## Task directions
Print the listing from its top line through the line containing "4.4, rot=(math.radians(-90),0,0), portal=True)", nothing more, and leave out the pictures.

## Data segment
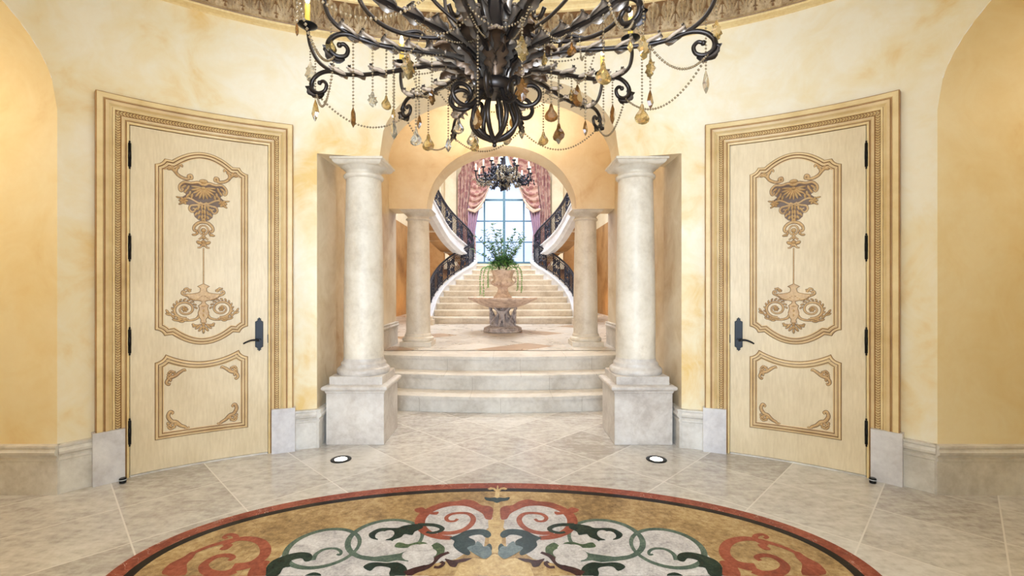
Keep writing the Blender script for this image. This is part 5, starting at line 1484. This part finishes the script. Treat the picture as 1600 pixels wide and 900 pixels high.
for s_ in (-1,1):
    lamp('SPOT', 'uplight_beam', (s_*1.28,3.74,.02), 22, SOFT, rot=(math.radians(180-14),0,0), spot=math.radians(34), blend=.25, radius=.04)
    lamp('AREA', 'niche_light', (s_*4.1,EY,3.3), 26 if s_ < 0 else 11, WARM, .8)
    lamp('POINT', 'hall_uplight', (s_*2.6,14.6,LZ+.35), 18, (1,.70,.36), radius=.06)
    lamp('POINT', 'hall_uplight', (s_*2.9,8.2,LZ+.15), 7, (1,.76,.45), radius=.06)
lamp('AREA', 'hall_ceiling_light', (0,11.8,7.0), 760, (.93,.96,1), 3.5)  # added overhead fill to brighten the hall and stairs
lamp('AREA', 'entry_portal', (0,VY+.02,1.6), 1, (1,1,1), 2.3, 3.2, rot=(math.radians(90),0,0), portal=True)
lamp('AREA', 'window_portal', (0,HY2+.3,4.45), 1, (1,1,1), 3.3, 4.4, rot=(math.radians(-90),0,0), portal=True)

w = bpy.data.worlds.new('sky'); SC.world = w; w.use_nodes = True
nt = w.node_tree; bg = nt.nodes['Background']
tc = nt.nodes.new('ShaderNodeTexCoord')
mpn = nt.nodes.new('ShaderNodeMapping'); mpn.inputs['Scale'].default_value = (1,1,3.0); nt.links.new(tc.outputs['Generated'], mpn.inputs[0])
nz = N(nt, 'ShaderNodeTexNoise', Scale=3.0, Detail=5.0); nt.links.new(mpn.outputs[0], nz.inputs['Vector'])
nt.links.new(ramp(nt, nz.outputs['Fac'], [(.35,(.34,.43,.66,1)),(.6,(.42,.47,.60,1))]), bg.inputs['Color'])
bg.inputs['Strength'].default_value = 2.8

# ------------------------------------------------------------------ camera and output
cam = bpy.data.cameras.new('camera'); co = bpy.data.objects.new('camera', cam); COL.objects.link(co)
co.location = (.056, 0, CAMH); co.rotation_euler = (PI/2,0,0)
cam.sensor_width = 36; cam.lens = 720/1600*36; cam.shift_x = 10/1600; cam.shift_y = 1/1600; cam.clip_start = .02
SC.camera = co
SC.view_settings.view_transform = 'Standard'; SC.view_settings.look = 'None'
SC.view_settings.gamma = 1; SC.view_settings.use_curve_mapping = False; SC.view_settings.exposure = -0.06
SC.cycles.use_denoising = True
SC.cycles.max_bounces = 10; SC.cycles.diffuse_bounces = 6; SC.cycles.transmission_bounces = 6; SC.cycles.transparent_max_bounces = 8
SC.cycles.caustics_reflective = False; SC.cycles.caustics_refractive = False
SC.cycles.sample_clamp_indirect = 6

## Result for this exercise
Keep writing the Blender script for this image. This is part 5, starting at line 1484. This part finishes the script. Treat the picture as 1600 pixels wide and 900 pixels high.
for s_ in (-1,1):
    lamp('SPOT', 'uplight_beam', (s_*1.28,3.74,.02), 22, SOFT, rot=(math.radians(180-14),0,0), spot=math.radians(34), blend=.25, radius=.04)
    lamp('AREA', 'niche_light', (s_*4.1,EY,3.3), 26 if s_ < 0 else 11, WARM, .8)
    lamp('POINT', 'hall_uplight', (s_*2.6,14.6,LZ+.35), 18, (1,.70,.36), radius=.06)
    lamp('POINT', 'hall_uplight', (s_*2.9,8.2,LZ+.15), 7, (1,.76,.45), radius=.06)
lamp('AREA', 'hall_ceiling_light', (0,11.8,7.0), 760, (.93,.96,1), 3.5)  # added overhead fill to brighten the hall and stairs
lamp('AREA', 'entry_portal', (0,VY+.02,1.6), 1, (1,1,1), 2.3, 3.2, rot=(math.radians(90),0,0), portal=True)
lamp('AREA', 'window_portal', (0,HY2+.3,4.45), 1, (1,1,1), 3.3, 4.4, rot=(math.radians(-90),0,0), portal=True)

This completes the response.